OBJECTIVE => Say how many lines hold the string "that", and nothing more.

RAW RECORDS =>
--*--

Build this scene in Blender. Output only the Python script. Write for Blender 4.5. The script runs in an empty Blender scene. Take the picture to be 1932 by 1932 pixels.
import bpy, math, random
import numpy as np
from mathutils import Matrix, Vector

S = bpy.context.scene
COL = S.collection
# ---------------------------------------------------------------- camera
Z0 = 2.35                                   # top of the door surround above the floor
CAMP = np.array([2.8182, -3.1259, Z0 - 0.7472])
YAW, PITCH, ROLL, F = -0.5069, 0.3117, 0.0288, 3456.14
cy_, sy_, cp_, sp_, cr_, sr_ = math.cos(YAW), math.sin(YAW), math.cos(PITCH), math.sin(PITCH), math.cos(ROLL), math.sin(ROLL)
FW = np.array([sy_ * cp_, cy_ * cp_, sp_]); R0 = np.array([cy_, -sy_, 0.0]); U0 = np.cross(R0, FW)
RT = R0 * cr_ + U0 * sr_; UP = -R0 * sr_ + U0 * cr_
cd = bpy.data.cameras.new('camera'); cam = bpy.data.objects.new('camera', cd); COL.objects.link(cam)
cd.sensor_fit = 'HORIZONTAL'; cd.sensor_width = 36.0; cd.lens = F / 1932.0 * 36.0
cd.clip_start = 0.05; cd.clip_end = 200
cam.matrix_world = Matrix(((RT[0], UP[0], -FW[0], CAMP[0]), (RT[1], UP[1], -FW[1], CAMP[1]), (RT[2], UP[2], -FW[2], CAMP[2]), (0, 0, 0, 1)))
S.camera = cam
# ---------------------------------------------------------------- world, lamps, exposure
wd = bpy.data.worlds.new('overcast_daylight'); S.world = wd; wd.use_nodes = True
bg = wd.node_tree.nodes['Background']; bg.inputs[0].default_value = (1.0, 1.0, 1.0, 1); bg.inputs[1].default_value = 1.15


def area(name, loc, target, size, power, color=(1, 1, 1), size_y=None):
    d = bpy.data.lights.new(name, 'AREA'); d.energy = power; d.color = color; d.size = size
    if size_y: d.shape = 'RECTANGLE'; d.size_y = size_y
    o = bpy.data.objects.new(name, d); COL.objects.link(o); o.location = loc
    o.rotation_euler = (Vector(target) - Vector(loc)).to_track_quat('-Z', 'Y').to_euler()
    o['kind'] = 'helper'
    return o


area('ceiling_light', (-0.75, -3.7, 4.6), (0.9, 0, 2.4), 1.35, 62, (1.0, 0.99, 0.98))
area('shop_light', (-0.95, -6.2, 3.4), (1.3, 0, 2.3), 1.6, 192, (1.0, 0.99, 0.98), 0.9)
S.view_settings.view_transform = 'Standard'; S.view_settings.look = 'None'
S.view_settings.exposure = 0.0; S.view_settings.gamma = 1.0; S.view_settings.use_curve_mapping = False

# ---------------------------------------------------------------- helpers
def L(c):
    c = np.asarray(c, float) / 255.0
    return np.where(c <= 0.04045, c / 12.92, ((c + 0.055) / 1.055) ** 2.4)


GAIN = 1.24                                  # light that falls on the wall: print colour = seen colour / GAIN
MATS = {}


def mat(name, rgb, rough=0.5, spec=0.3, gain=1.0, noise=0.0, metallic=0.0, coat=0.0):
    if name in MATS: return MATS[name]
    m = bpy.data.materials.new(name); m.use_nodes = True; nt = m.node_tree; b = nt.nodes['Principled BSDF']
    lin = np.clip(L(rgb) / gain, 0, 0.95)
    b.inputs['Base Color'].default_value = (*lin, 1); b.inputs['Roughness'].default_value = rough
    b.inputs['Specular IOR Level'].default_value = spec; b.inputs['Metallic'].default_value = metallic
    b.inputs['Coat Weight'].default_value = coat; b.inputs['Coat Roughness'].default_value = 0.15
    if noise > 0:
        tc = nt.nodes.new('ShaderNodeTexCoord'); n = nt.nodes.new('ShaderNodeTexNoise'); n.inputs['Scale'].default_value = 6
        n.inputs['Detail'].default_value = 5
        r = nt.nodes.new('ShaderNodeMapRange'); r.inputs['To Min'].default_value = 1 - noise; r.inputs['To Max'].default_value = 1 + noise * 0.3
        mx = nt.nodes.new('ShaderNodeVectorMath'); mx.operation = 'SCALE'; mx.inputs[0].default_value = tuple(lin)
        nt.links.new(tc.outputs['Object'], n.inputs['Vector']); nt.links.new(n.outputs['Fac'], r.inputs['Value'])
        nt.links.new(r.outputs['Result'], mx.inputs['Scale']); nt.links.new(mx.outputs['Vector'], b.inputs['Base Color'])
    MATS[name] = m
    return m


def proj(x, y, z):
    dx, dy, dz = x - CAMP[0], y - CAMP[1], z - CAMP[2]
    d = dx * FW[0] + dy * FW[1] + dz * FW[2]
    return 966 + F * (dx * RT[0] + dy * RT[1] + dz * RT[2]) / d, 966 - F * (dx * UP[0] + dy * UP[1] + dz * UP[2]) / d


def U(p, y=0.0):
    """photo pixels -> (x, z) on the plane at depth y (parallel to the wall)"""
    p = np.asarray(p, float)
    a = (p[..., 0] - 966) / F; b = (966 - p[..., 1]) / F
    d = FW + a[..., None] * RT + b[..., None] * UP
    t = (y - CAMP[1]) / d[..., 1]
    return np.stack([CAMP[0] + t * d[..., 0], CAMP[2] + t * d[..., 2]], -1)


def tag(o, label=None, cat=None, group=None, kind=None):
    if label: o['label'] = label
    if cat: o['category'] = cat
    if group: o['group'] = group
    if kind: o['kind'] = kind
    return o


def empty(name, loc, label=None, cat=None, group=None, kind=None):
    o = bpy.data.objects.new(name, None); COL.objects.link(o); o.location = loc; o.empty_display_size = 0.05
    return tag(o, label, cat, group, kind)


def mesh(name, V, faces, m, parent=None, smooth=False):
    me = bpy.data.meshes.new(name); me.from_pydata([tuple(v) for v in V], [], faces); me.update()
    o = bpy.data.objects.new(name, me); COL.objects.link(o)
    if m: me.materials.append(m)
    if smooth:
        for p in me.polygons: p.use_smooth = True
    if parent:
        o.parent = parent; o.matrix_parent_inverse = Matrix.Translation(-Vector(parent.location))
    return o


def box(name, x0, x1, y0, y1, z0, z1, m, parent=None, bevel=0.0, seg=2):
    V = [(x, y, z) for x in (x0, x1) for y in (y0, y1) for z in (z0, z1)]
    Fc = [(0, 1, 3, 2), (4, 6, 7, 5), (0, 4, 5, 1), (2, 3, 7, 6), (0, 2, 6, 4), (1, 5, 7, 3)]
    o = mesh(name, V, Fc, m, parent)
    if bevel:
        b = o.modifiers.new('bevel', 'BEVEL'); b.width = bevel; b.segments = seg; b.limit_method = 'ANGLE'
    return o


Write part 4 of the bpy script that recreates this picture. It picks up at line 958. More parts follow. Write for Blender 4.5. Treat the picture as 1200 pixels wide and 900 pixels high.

--*--

SOLUTION TO THE EXERCISE => 2